Given instruction
Copy the first line of the material below and every later line through the line containing "self.f[s] = r", without any other output.

Dataset extract
-------------------------

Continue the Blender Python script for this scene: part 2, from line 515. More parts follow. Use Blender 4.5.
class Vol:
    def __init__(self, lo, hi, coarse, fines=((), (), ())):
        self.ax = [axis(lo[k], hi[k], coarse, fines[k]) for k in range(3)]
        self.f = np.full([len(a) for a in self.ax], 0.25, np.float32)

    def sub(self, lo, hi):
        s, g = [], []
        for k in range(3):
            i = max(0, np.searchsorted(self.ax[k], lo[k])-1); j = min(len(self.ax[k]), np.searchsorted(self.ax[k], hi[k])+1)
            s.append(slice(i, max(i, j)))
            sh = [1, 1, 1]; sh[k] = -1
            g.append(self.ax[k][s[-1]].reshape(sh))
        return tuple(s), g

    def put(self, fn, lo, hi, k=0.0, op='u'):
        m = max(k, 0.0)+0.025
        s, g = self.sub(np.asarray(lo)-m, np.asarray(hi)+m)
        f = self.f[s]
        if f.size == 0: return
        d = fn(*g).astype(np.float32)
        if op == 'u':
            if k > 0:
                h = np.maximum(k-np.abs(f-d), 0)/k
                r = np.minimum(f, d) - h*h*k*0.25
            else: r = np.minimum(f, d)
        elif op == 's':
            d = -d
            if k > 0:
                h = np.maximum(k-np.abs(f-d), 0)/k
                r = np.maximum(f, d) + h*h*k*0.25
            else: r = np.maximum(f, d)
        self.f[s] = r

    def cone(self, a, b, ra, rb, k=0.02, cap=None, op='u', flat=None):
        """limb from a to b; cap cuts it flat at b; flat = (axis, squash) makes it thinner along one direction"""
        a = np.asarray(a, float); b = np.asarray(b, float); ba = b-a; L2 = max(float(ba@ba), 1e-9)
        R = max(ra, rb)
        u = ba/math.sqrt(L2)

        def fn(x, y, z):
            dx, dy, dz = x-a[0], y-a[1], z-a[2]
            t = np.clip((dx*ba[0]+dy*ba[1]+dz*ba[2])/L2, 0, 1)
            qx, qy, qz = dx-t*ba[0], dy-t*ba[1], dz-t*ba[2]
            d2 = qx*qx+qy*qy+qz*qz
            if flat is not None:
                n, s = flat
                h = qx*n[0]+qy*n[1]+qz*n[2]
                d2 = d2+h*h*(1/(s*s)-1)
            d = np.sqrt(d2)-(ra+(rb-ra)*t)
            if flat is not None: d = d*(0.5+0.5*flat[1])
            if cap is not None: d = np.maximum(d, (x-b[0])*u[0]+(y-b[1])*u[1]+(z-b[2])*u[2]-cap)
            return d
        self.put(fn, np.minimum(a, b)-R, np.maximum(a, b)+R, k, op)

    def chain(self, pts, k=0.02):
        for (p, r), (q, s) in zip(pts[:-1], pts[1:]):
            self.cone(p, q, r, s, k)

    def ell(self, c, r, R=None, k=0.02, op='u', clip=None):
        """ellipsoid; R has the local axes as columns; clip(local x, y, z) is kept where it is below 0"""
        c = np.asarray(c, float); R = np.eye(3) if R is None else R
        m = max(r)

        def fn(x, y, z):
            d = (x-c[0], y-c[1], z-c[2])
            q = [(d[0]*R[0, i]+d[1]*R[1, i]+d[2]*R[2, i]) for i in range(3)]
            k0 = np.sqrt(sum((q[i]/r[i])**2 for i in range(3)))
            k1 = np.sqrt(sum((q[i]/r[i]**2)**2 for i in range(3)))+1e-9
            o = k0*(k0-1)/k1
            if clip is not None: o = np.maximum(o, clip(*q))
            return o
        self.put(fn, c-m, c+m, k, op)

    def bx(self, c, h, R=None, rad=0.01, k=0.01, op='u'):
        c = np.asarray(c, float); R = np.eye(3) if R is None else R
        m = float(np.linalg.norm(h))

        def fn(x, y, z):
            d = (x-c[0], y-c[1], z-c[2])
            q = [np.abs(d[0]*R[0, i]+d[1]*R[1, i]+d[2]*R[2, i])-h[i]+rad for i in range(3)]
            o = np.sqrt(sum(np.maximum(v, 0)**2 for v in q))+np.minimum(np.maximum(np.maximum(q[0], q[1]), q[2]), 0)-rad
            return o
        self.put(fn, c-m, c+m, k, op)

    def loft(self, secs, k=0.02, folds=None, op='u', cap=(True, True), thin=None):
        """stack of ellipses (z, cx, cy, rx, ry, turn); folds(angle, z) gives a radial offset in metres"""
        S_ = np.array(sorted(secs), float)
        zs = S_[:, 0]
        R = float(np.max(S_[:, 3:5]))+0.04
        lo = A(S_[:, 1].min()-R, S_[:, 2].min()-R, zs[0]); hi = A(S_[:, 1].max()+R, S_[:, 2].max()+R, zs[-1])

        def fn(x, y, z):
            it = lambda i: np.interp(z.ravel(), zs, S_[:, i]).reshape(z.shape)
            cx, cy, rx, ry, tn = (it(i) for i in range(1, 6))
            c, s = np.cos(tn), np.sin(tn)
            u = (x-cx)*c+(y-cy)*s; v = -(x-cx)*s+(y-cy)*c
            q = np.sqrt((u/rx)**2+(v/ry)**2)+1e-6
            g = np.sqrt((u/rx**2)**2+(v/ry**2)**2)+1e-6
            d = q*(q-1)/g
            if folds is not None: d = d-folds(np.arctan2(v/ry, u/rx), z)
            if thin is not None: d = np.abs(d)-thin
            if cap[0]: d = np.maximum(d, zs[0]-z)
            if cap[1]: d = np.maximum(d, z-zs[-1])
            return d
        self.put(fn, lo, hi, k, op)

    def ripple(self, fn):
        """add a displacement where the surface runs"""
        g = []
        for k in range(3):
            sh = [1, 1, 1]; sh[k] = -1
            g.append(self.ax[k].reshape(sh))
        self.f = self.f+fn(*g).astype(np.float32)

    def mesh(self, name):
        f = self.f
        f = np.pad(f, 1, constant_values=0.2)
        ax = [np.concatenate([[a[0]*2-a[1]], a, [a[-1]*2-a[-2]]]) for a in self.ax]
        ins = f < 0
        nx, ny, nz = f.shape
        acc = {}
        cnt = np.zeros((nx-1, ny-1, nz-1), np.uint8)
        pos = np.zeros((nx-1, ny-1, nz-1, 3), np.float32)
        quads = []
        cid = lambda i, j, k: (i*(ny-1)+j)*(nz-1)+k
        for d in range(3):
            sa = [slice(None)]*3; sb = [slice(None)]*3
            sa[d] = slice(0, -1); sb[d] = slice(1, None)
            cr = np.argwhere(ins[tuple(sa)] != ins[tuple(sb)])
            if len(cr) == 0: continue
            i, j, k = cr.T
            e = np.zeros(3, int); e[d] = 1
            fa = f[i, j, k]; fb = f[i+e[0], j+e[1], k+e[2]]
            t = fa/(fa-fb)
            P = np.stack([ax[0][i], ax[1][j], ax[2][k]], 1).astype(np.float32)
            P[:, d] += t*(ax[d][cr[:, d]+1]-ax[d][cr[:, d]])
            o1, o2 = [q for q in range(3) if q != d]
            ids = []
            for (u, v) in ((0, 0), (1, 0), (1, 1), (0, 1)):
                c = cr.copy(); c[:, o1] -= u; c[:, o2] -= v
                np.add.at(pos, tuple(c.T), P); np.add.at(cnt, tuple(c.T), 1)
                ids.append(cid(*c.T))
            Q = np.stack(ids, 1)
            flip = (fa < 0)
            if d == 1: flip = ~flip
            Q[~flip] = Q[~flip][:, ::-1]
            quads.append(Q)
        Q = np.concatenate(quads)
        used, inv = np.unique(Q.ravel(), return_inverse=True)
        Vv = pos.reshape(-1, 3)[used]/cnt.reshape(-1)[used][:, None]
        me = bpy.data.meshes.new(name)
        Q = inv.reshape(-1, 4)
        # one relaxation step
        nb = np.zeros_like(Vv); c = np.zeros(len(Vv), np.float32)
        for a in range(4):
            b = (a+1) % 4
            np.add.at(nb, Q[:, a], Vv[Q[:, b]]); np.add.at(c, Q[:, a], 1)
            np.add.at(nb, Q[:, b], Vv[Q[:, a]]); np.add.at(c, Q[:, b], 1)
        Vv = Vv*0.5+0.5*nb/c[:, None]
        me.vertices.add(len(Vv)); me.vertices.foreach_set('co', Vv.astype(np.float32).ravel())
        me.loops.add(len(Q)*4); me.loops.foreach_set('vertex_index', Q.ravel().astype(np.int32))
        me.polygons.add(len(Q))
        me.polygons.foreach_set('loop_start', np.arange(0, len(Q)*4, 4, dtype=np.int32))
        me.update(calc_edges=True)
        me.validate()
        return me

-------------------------

Task solution
Continue the Blender Python script for this scene: part 2, from line 515. More parts follow. Use Blender 4.5.
class Vol:
    def __init__(self, lo, hi, coarse, fines=((), (), ())):
        self.ax = [axis(lo[k], hi[k], coarse, fines[k]) for k in range(3)]
        self.f = np.full([len(a) for a in self.ax], 0.25, np.float32)

    def sub(self, lo, hi):
        s, g = [], []
        for k in range(3):
            i = max(0, np.searchsorted(self.ax[k], lo[k])-1); j = min(len(self.ax[k]), np.searchsorted(self.ax[k], hi[k])+1)
            s.append(slice(i, max(i, j)))
            sh = [1, 1, 1]; sh[k] = -1
            g.append(self.ax[k][s[-1]].reshape(sh))
        return tuple(s), g

    def put(self, fn, lo, hi, k=0.0, op='u'):
        m = max(k, 0.0)+0.025
        s, g = self.sub(np.asarray(lo)-m, np.asarray(hi)+m)
        f = self.f[s]
        if f.size == 0: return
        d = fn(*g).astype(np.float32)
        if op == 'u':
            if k > 0:
                h = np.maximum(k-np.abs(f-d), 0)/k
                r = np.minimum(f, d) - h*h*k*0.25
            else: r = np.minimum(f, d)
        elif op == 's':
            d = -d
            if k > 0:
                h = np.maximum(k-np.abs(f-d), 0)/k
                r = np.maximum(f, d) + h*h*k*0.25
            else: r = np.maximum(f, d)
        self.f[s] = r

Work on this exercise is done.